The Great Selloff by John Pasalis


The recent housing report by Realosophy President John Pasalis is a masterclass on speaking the truth, when financial & political forces keep most housing 'experts' quiet.

"Canada has built an economy where the best way to get rich isn’t to invent, create, or build anything—it’s to own houses and wait for prices to rise."

Here are some truths every Canadian should know:

  • More supply alone won't make homes affordable, when investor demand grows faster than we build. Anyone who says it will is promising disappointment.

  • Expensive housing is a deliberate policy choice—Canada actively encourages homes as investments, concentrating stock into those already with wealth

  • Young families' wages have no shot against megacorp capital, who use sophisticated algos to scoop up 10,000s homes and extract max rent

  • Unlike previous generations, prices are no longer anchored to incomes, but global investment demand and how much banks are willing to lend. Unlimited credit seeking tax-sheltered returns means unlimited prices.

  • But investors aren't just megacorps, they're mom and pops that leverage against existing properties to buy even more, outbidding families in the search for tax-sheltered leveraged gains

  • Banks are pouring fuel on the fire: they have more incentive to lend aggressively for mortgages than to businesses looking to grow

  • We can and should change incentives to make housing a less lucrative investment, bringing down prices and prioritizing real economic activity over unproductive extraction.



Quotes from the report

Read on for choice quotes from Pasalis' report "The Great Sell Off"

"The evidence is increasingly clear: affordability cannot be restored through supply-side policies alone. Canada’s housing crisis illustrates the risks of relying too heavily on one side of the equation for too long."

"the flow of capital into real estate faces few barriers, while increasing supply comes with numerous constraints: labour shortages, infrastructure requirements, and environmental limits. The idea that we can build homes faster than global capital can buy them is wishful thinking."

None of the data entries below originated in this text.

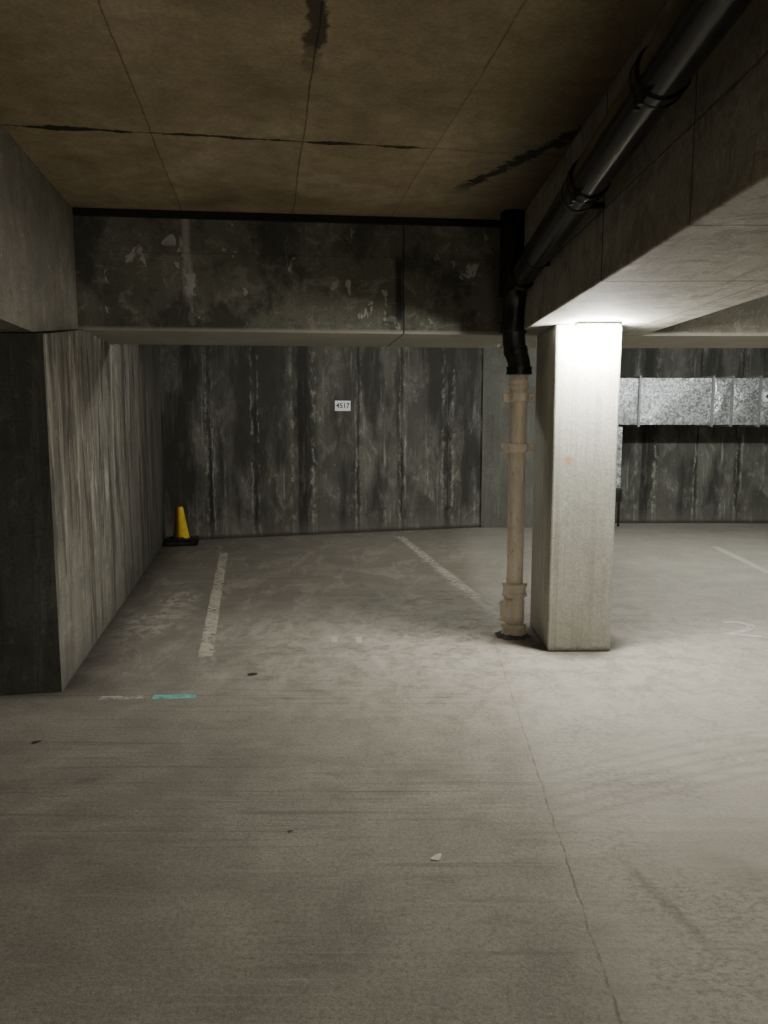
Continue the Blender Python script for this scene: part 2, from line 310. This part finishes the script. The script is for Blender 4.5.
def mat_paint(name, col, thr=0.5, sc=14, a=1.0, soft=0.08):
    g = G(name, 0.75)
    n1 = g.noise(g.tc, sc, 8, 0.85, 0.4); n2 = g.noise(g.tc, 2.2, 4)
    f = g.math('ADD', g.math('MULTIPLY', n1, 0.7), g.math('MULTIPLY', n2, 0.3))
    tr = g.n('ShaderNodeBsdfTransparent'); mx = g.n('ShaderNodeMixShader')
    g.l(g.mr(f, thr-soft, thr+soft, 0, a), mx.inputs[0]); g.l(tr.outputs[0], mx.inputs[1]); g.l(g.b.outputs[0], mx.inputs[2])
    g.l(mx.outputs[0], g.out.inputs[0])
    g.l(g.mix(g.mr(n1, 0.3, 0.6, 0.5, 0), col, tuple(c*0.5 for c in col)), g.b.inputs['Base Color'])
    return g.mat

# ---------------------------------------------------------------- geometry
def link(name, me, mat=None, loc=(0,0,0), rot=(0,0,0), parent=None, **props):
    o = bpy.data.objects.new(name, me)
    if mat and me: me.materials.append(mat)
    o.location = loc; o.rotation_euler = rot
    if parent: o.parent = parent
    for k, v in props.items(): o[k] = v
    COL.objects.link(o); return o

def empty(name, loc, label, category, rot=(0,0,0), **p):
    o = link(name, None, loc=loc, rot=rot, label=label, category=category, **p); o.empty_display_size = 0.1; return o

def poly_prism(pts, z0, z1):
    bm = bmesh.new()
    lo = [bm.verts.new((x, y, z0)) for x, y in pts]; hi = [bm.verts.new((x, y, z1)) for x, y in pts]
    n = len(pts)
    bm.faces.new(lo[::-1]); bm.faces.new(hi)
    for i in range(n): bm.faces.new((lo[i], lo[(i+1) % n], hi[(i+1) % n], hi[i]))
    bmesh.ops.recalc_face_normals(bm, faces=bm.faces)
    me = bpy.data.meshes.new('m'); bm.to_mesh(me); bm.free(); return me

def boxm(x0, x1, y0, y1, z0, z1, bev=0.0):
    me = poly_prism([(x0,y0),(x1,y0),(x1,y1),(x0,y1)], z0, z1)
    if bev:
        bm = bmesh.new(); bm.from_mesh(me)
        bmesh.ops.bevel(bm, geom=list(bm.edges), offset=bev, segments=2, affect='EDGES', profile=0.5)
        bm.to_mesh(me); bm.free()
    return me

def sweep(pts, rad, seg=28, cap=True, smooth=True):
    pts = [Vector(p) for p in pts]
    if isinstance(rad, (int, float)): rad = [rad]*len(pts)
    bm = bmesh.new(); rings = []
    T = []
    for i in range(len(pts)):
        a = pts[max(0, i-1)]; b = pts[min(len(pts)-1, i+1)]
        d = (b-a)
        T.append(d.normalized() if d.length > 1e-9 else (T[-1] if T else Vector((0,0,1))))
    up = Vector((1,0,0)) if abs(T[0].x) < 0.9 else Vector((0,1,0))
    nrm = (up - T[0]*up.dot(T[0])).normalized()
    for i, p in enumerate(pts):
        nrm = (nrm - T[i]*nrm.dot(T[i])).normalized(); bi = T[i].cross(nrm)
        rings.append([bm.verts.new(p + (nrm*math.cos(2*math.pi*k/seg) + bi*math.sin(2*math.pi*k/seg))*rad[i]) for k in range(seg)])
    for i in range(len(rings)-1):
        for k in range(seg):
            f = bm.faces.new((rings[i][k], rings[i][(k+1) % seg], rings[i+1][(k+1) % seg], rings[i+1][k])); f.smooth = smooth
    if cap: bm.faces.new(rings[0][::-1]); bm.faces.new(rings[-1])
    bmesh.ops.recalc_face_normals(bm, faces=bm.faces)
    me = bpy.data.meshes.new('m'); bm.to_mesh(me); bm.free()
    try: me.set_sharp_from_angle(angle=math.radians(40))
    except Exception: pass
    return me

def smoothpts(pts, n=6):
    P_ = [Vector(p) for p in pts]; out = []
    for i in range(len(P_)-1):
        p0 = P_[max(0,i-1)]; p1 = P_[i]; p2 = P_[i+1]; p3 = P_[min(len(P_)-1,i+2)]
        for k in range(n):
            t = k/n
            out.append(0.5*((2*p1)+(p2-p0)*t+(2*p0-5*p1+4*p2-p3)*t*t+(3*p1-p0-3*p2+p3)*t**3))
    out.append(P_[-1]); return out

def join(meshes):
    bm = bmesh.new()
    for m in meshes: bm.from_mesh(m)
    me = bpy.data.meshes.new('m'); bm.to_mesh(me); bm.free()
    try: me.set_sharp_from_angle(angle=math.radians(40))
    except Exception: pass
    return me

def struct(name, me, mat, **k): return link(name, me, mat, kind='structure', **k)

ZB, ZC, ZW = 2.07, 2.83, 1.935
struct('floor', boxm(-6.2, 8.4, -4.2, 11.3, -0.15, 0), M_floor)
a = math.radians(8.9)
cpts = [(-6.2,-4.2),(8.4,-4.2),(8.4,11.3),(-6.2,11.3)]
cp = [(x*math.cos(a)+y*math.sin(a), -x*math.sin(a)+y*math.cos(a)) for x, y in cpts]
struct('ceiling', poly_prism(cp, ZC, ZC+0.25), M_ceil, rot=(0,0,a))
wa = math.atan2(1.2, 4.03)
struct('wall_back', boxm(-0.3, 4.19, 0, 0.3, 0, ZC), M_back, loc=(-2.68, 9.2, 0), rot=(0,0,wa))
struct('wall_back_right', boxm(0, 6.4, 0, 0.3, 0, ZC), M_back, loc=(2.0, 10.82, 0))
struct('wall_back_middle', poly_prism([(1.335,10.36),(2.05,10.40),(2.05,11.2),(1.335,11.2)], 0, ZC), M_pil)
L = math.hypot(0.903, 5.16); sa = math.atan2(5.16, -0.903)
def prof_wall(prof, y0, y1):
    bm = bmesh.new(); A_ = [bm.verts.new((x, y0, z)) for x, z in prof]; B_ = [bm.verts.new((x, y1, z)) for x, z in prof]
    n = len(prof); bm.faces.new(A_); bm.faces.new(B_[::-1])
    for i in range(n): bm.faces.new((A_[i], A_[(i+1)%n], B_[(i+1)%n], B_[i]))
    bmesh.ops.recalc_face_normals(bm, faces=bm.faces); me = bpy.data.meshes.new('m'); bm.to_mesh(me); bm.free(); return me
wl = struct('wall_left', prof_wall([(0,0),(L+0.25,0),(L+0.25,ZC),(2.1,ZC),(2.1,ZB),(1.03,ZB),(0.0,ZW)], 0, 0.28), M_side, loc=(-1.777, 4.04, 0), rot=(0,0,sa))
wl.data.materials.append(M_end)
for p in wl.data.polygons:
    if p.normal.x < -0.9 and p.center.x < 0.01: p.material_index = 1
struct('wall_left_return', poly_prism([(-2.045,3.993),(-2.09,4.30),(-6.2,4.30),(-6.2,3.993)], 0, ZW-0.003), M_end)
struct('wall_left_outer', boxm(-6.4, -6.2, -4.2, 4.4, 0, ZC), M_rear)
struct('wall_right', boxm(8.2, 8.4, -4.2, 11.2, 0, ZC), M_rear)
struct('wall_front', boxm(-6.2, 8.4, -4.4, -4.2, 0, ZC), M_rear)

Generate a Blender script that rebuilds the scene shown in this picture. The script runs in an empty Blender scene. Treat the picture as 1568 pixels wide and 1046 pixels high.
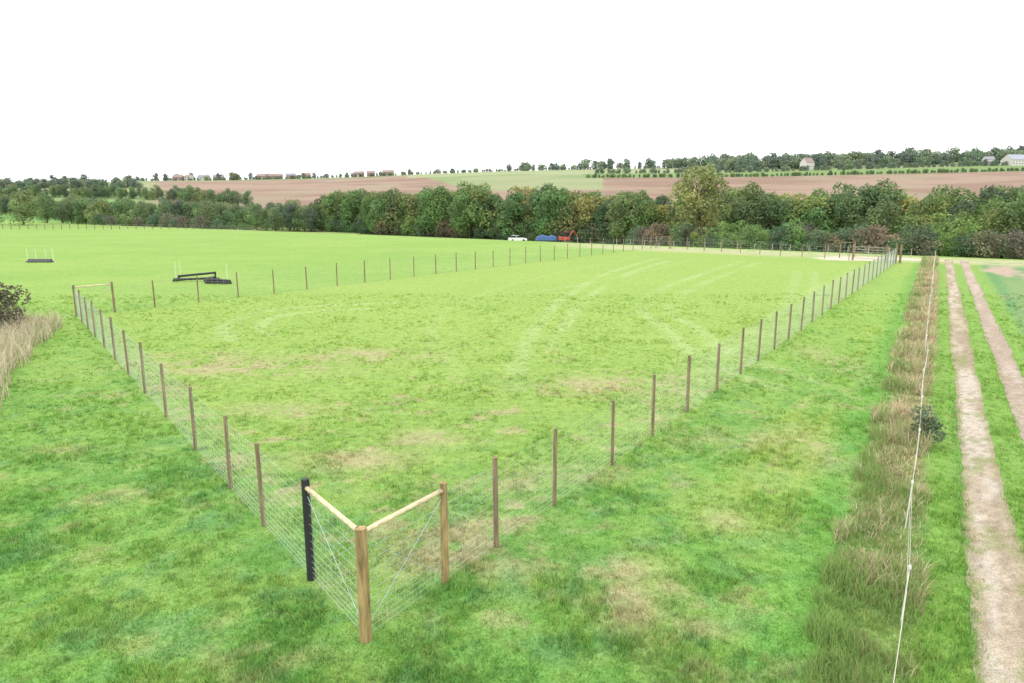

"though Toronto has been building more supply, when demand from investors is growing faster than our housing stock, more of our housing stock ends up being owned by investors making them unavailable to be bought by end-users including first-time home buyers."

"this belief that we can build so many homes so quickly that we’ll reach a housing market in which homes and the land they sit on have no long-term investment value is a theoretical academic utopia — one not borne out by the data."

"Ownership is concentrating, not through government intervention, but through the financialization of housing. And if this trend continues, we risk moving toward a system that increasingly resembles feudalism—not socialism."

"This is not the loss of freedom through government overreach. It is the quiet erosion of freedom through market dynamics—through policies that have prioritized investment returns over housing security, and commodification over community."

"But this isn’t just a housing crisis—it’s an economic one. Canada has built an economy where immense amounts of capital are being parked in residential real estate, not to create new value, but to extract it. Instead of fueling innovation, productivity, and job growth, investment is being funnelled into assets that generate private wealth without producing broader economic benefits."

"To borrow a term from economist John Maynard Keynes, these are the ‘functionless investors’ in our society today. They are functionless because they are not investors who create and add value to our society or communities by creating new housing. They earn profits by hoarding single-family homes already in short supply in Canada and renting them out to the families who have been shut out of owning that home as their principal long-term residence."

"Unlike end-users, who are typically constrained by their household income when purchasing a home, investors often have access to significantly more capital. This gives them far greater buying power, allowing them to outbid regular buyers and purchase multiple properties."

"The federal government's decision to prioritize housing as a financial investment rather than as affordable shelter has concentrated more of Canada’s housing stock in the hands of a wealthy few, deepening wealth inequality across the country."

"In short, Canadian banks have a greater incentive to lend more aggressively to anyone who wants to buy a home and far less incentive to lend money to businesses that are trying to improve their productivity.

"The federal government’s dramatic shift on housing and immigration policy came only after the public stopped believing the experts—trust in their explanations gave way to the reality many Canadians were living: being priced out of the housing market."

"Any gains in housing value should benefit the many, not the few—flowing into the hands of Canadian households to support their long-term well-being, not simply inflating the wealth of investors."

"The best way to fight the investor's market dominance is to make single-family homes less lucrative."

"For some reason, in the US we’ve decided the money money makes should be taxed lower than the money sweat makes.

A slew of incentives to own vs. work amount to a transfer of wealth from the young to the old, and from the poor to the rich.”— @profgalloway

"These taxes are not about punishing success—they’re about realigning incentives. Just as taxes on cigarettes or alcohol are used to discourage harmful behaviours, taxing housing speculation is a tool to address an increasingly damaging economic trend."

"In fact, the current trajectory—where housing ownership consolidates among a small number of corporate and wealthy investors—bears more resemblance to centralized control than many would like to admit. It’s not state socialism, but private-sector feudalism."

"If we want a resilient economy—and a housing system that works for the next generation—we need to rethink what we reward. If we want housing to be affordable for the next generation, it must become a less attractive investment for this one. There are no shortcuts—only choices."